Belajar Untuk Tidak Jatuh

0
49

Pdt. Thomas Kilyon Kartomo,

Mungkin Allah yang Mahasuci membiarkan peristiwa kejatuhan menimpa anak-anak-Nya? Ia yang membenci dosa, masakan mengizinkan anak-anak-Nya jatuh dalam dosa?

Anak saya ingin belajar mengendarai sepeda. Atas dasar keinginan anak saya itu, saya membeli sepeda dan mengizinkan anak saya belajar nail sepeda. Tujuan saya membelikan sepeda adalah supaya ia bisa mengendarai sepeda. Dalam pikiran yang idealis saya ingin anak saya tidak jatuh saat belajar naik sepeda, karena itu saya berusaha memegangi sepeda dari belakang dan anak saya mengayuhnya di depan. Namun cara yang saya lakukan ini, rasanya tidak akan membuat anak saya bisa naik sepeda dengan baik. Saya harus melepaskan pegangan saya dan membiarkan anak saya melatih keseimbangan sendiri.

Ketika saya melepaskan pegangan, dalam pikiran saya berkata “oh, nanti dia akan jatuh.” Faktanya, anak saya jatuh. Lututnya baret-baret dan berdarah Besok paginya lagi, dan besok paginya lagi, dia minta izin untuk belajar naik sepeda. Ketika saya menginjinkan dia belajar naik sepeda lagi, saya sadar bahwa dia mungkin akan jatuh.

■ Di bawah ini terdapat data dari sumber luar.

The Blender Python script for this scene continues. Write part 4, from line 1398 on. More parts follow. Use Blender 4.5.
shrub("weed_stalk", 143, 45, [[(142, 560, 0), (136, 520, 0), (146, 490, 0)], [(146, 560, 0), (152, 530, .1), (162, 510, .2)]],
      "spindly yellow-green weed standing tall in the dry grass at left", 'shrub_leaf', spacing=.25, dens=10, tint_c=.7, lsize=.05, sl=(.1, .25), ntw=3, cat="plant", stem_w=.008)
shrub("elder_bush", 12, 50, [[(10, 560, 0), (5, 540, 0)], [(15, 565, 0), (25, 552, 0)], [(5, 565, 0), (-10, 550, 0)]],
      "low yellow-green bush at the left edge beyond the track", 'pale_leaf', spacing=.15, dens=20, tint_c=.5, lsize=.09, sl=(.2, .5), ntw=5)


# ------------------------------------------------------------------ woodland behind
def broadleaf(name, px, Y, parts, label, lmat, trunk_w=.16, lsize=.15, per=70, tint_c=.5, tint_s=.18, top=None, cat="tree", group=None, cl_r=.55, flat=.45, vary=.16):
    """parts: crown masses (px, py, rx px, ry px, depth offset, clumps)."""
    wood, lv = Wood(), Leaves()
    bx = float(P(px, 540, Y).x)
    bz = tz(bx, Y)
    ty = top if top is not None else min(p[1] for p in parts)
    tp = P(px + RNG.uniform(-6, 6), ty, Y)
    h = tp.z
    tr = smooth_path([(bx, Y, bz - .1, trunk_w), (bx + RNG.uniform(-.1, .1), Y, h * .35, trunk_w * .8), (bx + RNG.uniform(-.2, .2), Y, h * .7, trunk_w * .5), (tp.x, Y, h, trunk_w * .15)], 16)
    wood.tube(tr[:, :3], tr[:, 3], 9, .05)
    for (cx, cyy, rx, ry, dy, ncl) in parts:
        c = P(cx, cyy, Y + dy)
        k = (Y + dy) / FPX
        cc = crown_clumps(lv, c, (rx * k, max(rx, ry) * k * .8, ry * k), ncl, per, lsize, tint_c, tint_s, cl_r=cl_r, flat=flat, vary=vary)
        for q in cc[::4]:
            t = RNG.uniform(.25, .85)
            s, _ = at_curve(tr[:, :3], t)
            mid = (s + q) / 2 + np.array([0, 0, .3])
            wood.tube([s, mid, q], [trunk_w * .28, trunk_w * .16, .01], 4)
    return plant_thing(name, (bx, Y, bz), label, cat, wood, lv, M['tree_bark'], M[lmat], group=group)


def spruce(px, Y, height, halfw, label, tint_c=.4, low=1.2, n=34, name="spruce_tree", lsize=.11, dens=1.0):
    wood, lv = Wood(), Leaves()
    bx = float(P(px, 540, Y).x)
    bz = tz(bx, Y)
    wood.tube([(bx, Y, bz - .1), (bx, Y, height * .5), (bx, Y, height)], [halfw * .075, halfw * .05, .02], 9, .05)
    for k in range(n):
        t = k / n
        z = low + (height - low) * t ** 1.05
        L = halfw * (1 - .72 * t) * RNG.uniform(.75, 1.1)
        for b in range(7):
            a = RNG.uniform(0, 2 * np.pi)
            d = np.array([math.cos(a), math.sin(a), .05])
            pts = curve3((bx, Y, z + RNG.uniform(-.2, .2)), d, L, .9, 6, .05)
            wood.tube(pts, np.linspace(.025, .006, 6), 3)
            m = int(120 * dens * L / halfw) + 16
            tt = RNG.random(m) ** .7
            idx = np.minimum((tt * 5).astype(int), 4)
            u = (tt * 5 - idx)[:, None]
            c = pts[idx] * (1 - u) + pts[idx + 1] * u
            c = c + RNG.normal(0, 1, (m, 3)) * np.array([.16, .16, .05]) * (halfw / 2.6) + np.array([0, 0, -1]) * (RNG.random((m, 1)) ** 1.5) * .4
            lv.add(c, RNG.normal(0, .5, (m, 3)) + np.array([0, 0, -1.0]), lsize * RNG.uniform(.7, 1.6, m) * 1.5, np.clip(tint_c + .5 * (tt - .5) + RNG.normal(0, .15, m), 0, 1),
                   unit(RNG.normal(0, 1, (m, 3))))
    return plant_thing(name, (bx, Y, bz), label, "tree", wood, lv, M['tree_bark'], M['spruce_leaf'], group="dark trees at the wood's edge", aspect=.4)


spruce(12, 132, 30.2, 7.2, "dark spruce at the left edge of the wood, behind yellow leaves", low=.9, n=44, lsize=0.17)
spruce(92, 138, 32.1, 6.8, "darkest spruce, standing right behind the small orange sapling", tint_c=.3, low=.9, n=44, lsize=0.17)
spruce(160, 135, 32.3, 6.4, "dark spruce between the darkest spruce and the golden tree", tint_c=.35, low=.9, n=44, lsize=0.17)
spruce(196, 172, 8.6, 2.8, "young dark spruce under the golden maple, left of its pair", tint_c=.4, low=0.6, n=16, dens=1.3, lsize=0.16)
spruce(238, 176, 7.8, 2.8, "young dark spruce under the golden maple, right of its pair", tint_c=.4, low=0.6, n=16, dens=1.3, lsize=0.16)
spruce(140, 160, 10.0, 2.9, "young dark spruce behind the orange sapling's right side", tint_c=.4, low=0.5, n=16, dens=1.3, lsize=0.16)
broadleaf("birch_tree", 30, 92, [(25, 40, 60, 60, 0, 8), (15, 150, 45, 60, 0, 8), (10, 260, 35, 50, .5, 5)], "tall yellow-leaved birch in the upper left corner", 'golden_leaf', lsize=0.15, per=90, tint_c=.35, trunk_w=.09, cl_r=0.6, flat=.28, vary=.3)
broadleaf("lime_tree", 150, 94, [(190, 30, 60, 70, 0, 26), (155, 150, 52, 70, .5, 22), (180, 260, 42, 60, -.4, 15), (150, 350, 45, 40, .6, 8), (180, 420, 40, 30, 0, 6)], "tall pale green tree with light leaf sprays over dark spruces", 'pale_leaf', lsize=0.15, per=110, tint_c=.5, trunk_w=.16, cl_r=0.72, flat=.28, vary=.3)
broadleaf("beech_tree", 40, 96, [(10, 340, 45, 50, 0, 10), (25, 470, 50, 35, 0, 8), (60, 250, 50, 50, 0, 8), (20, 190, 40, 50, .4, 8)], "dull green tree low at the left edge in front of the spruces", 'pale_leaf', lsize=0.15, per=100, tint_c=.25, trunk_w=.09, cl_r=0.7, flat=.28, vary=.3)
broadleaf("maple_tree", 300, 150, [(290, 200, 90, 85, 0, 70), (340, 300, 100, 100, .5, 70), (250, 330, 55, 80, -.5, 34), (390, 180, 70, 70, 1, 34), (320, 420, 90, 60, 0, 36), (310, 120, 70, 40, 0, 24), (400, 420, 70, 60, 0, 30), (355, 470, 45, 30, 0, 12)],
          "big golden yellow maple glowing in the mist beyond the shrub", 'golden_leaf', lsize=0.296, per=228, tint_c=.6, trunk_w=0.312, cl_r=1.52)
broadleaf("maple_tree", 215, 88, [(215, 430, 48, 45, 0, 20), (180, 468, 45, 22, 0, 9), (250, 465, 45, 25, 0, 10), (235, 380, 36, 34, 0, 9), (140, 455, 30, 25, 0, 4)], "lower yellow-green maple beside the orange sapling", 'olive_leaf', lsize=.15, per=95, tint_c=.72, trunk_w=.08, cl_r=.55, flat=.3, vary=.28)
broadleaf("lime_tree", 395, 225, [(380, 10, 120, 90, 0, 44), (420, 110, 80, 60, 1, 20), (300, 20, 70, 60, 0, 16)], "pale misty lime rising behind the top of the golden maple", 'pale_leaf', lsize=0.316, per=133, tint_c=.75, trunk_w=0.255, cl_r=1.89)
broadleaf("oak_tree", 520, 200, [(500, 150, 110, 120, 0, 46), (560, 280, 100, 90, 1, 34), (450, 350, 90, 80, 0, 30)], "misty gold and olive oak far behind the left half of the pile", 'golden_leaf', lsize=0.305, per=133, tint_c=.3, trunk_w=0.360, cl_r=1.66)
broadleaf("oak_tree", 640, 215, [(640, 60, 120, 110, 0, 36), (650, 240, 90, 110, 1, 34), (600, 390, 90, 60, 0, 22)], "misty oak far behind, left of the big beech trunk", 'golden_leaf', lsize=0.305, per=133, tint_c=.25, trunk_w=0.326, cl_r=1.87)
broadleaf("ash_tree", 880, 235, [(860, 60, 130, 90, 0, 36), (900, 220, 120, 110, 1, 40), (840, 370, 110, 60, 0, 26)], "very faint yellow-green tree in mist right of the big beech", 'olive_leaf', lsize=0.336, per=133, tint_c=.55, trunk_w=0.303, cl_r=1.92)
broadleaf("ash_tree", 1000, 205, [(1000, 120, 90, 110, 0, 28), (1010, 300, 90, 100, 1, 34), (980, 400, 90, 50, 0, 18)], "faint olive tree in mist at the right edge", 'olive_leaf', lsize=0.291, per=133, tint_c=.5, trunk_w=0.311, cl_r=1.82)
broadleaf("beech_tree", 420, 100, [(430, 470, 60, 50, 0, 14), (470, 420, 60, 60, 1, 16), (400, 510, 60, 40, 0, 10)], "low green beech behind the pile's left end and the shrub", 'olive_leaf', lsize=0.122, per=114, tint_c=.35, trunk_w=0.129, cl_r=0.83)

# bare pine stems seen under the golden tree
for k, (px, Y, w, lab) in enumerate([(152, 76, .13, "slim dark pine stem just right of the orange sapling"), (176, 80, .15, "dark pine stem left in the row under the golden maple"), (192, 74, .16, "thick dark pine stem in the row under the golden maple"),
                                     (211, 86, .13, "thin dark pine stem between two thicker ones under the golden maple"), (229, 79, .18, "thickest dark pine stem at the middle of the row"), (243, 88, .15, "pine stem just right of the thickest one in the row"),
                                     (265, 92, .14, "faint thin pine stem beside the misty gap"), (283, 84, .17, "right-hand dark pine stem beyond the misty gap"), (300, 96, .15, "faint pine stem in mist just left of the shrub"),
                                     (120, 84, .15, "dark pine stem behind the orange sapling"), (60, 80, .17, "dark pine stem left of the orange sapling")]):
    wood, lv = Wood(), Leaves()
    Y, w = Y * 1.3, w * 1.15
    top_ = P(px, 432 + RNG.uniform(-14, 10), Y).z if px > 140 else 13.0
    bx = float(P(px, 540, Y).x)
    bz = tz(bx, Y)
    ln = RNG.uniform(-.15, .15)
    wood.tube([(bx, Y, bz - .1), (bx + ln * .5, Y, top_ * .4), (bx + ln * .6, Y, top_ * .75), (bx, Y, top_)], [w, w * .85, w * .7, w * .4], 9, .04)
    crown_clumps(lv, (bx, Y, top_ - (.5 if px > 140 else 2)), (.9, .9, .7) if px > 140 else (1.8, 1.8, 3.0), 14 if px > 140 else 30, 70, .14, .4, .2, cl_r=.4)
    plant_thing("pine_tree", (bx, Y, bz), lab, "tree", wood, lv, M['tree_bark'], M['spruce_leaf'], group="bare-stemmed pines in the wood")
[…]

Saya menolerasi kejatuhan anak saya saat sedang belajar naik sepeda. Hal ini tidak dimaksudkab bahwa saya mengizinkan dia untuk jatuh. Namun karena untuk belajar naik sepeda itu ada resiko jatuhnya, maka saya menerima kejatuhan anak saya, sebagai bagian yang integral dengan belajar naik sepeda.

Jadi saya tidak pernah mengharapkan kejatuhan anak saya. Tetapi karena ketidakberdayaan dirinya dalam menguasai sepeda, maka saya membiarkan dia mengalami jatuh.

Demikianlah Allah memperlakukan kita, bahwa di dalam ketidakberdayaan kita, ada sisi-sisi atau situasi-situasi kehidupan kita yang Dia maklumi karena di sisi atau situasi itu, sebenarnya kita sedang dalam proses belajar. Seperti halnya perumpamaan anak yang hilang, yang meminta warisan kepada bapaknya. Saat warisan itu diberikan Bapak pasti tahu bahwa anak ini akan jatuh dengan warisan itu. namun dalam hal seperti itu, sang ayah tetap memberikan warisannya. Bahkan setelah anak itu melarat, sang bapak tersebut masih mau menerima anaknya.